Yudhoyono was scheduled to visit the two Koreas in July last year, but the trips were postponed due to the tension caused by North Korea's missile launches the same month.
The Indonesian government has repeatedly called on all concerned parties -- the countries involved in the six-party talks over North Korea's nuclear programs -- to use dialogue to prevent the situation on the Korean Peninsula from getting worse.
The multilateral talks aimed at persuading North Korea to drop its nuclear ambitions were last held in Beijing in December but ended without a breakthrough due to a standoff between North Korea and the United States over U.S. financial restrictions imposed on a Macao-based bank suspected of laundering money and circulating counterfeit money for North Korea.

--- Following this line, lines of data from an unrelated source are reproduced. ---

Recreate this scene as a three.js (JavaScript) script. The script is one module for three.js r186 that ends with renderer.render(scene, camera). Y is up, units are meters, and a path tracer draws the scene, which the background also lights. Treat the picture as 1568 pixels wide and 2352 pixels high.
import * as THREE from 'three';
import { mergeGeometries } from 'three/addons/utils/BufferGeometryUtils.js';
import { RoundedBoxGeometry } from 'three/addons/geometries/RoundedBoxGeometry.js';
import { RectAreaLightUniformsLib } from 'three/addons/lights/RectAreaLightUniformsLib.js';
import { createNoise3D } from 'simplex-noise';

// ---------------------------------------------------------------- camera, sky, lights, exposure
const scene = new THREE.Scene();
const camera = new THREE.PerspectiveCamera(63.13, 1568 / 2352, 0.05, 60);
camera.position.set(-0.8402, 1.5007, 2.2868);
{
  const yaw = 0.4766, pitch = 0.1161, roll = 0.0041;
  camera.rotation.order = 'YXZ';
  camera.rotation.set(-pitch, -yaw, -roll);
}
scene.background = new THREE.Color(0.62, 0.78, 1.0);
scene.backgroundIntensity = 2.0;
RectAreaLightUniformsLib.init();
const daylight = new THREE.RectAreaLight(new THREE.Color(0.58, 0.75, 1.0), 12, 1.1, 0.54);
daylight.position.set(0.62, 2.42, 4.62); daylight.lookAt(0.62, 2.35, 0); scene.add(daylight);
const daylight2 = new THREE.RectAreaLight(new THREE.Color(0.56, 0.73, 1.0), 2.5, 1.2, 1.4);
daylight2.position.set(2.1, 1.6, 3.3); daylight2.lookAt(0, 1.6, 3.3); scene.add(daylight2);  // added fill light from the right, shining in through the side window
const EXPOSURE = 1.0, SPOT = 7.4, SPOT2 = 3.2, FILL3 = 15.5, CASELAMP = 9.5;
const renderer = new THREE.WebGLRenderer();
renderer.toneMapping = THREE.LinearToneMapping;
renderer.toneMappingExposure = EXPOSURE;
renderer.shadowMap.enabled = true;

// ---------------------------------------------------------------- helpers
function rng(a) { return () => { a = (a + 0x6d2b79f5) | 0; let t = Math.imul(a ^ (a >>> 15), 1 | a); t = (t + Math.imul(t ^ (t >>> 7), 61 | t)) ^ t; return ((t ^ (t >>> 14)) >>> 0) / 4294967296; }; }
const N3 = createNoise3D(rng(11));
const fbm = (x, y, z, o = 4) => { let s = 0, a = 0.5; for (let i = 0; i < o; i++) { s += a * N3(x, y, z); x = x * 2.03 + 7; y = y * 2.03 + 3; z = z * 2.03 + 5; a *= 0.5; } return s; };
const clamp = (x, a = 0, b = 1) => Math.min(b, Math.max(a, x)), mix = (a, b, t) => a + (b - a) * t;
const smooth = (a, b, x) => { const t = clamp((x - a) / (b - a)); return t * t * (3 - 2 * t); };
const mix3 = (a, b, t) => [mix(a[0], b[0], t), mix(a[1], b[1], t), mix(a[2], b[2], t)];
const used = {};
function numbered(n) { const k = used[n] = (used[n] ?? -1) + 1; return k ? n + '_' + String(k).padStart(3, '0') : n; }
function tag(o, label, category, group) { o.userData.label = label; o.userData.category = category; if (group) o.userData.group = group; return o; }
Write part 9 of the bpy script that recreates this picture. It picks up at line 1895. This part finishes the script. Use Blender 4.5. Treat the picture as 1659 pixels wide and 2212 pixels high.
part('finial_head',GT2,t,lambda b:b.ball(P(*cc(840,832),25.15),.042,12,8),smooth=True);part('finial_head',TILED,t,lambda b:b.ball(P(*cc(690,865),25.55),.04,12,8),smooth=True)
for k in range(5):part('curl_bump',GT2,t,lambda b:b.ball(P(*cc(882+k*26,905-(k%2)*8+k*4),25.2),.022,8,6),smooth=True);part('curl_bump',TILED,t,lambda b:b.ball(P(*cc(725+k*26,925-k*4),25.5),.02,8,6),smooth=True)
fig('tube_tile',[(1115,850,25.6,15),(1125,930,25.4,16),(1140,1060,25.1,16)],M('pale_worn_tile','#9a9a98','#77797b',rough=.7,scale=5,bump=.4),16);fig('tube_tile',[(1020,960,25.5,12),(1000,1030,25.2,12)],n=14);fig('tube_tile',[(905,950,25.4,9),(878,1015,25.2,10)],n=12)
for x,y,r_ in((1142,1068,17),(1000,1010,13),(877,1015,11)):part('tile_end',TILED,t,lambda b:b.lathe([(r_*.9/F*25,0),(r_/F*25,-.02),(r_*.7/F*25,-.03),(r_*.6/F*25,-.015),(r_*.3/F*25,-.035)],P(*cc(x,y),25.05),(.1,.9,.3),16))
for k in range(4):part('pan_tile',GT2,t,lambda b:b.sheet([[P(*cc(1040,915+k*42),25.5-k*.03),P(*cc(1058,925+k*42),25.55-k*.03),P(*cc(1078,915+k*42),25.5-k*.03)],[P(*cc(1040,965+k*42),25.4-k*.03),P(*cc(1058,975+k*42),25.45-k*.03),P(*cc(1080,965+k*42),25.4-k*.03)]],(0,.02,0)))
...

The six-way talks also include China, Japan, South Korea and Russia.
Yudhoyono has instructed Wirajuda to closely monitor the situation on the Korean Peninsula and keep in close contact with the countries in the talks.
Indonesia has maintained a strong relationship with North Korea since the era of Indonesia's founding father and first President Sukarno and the late North Korea leader Kim Il Sung, father of Kim Jong Il, North Korea's current top leader.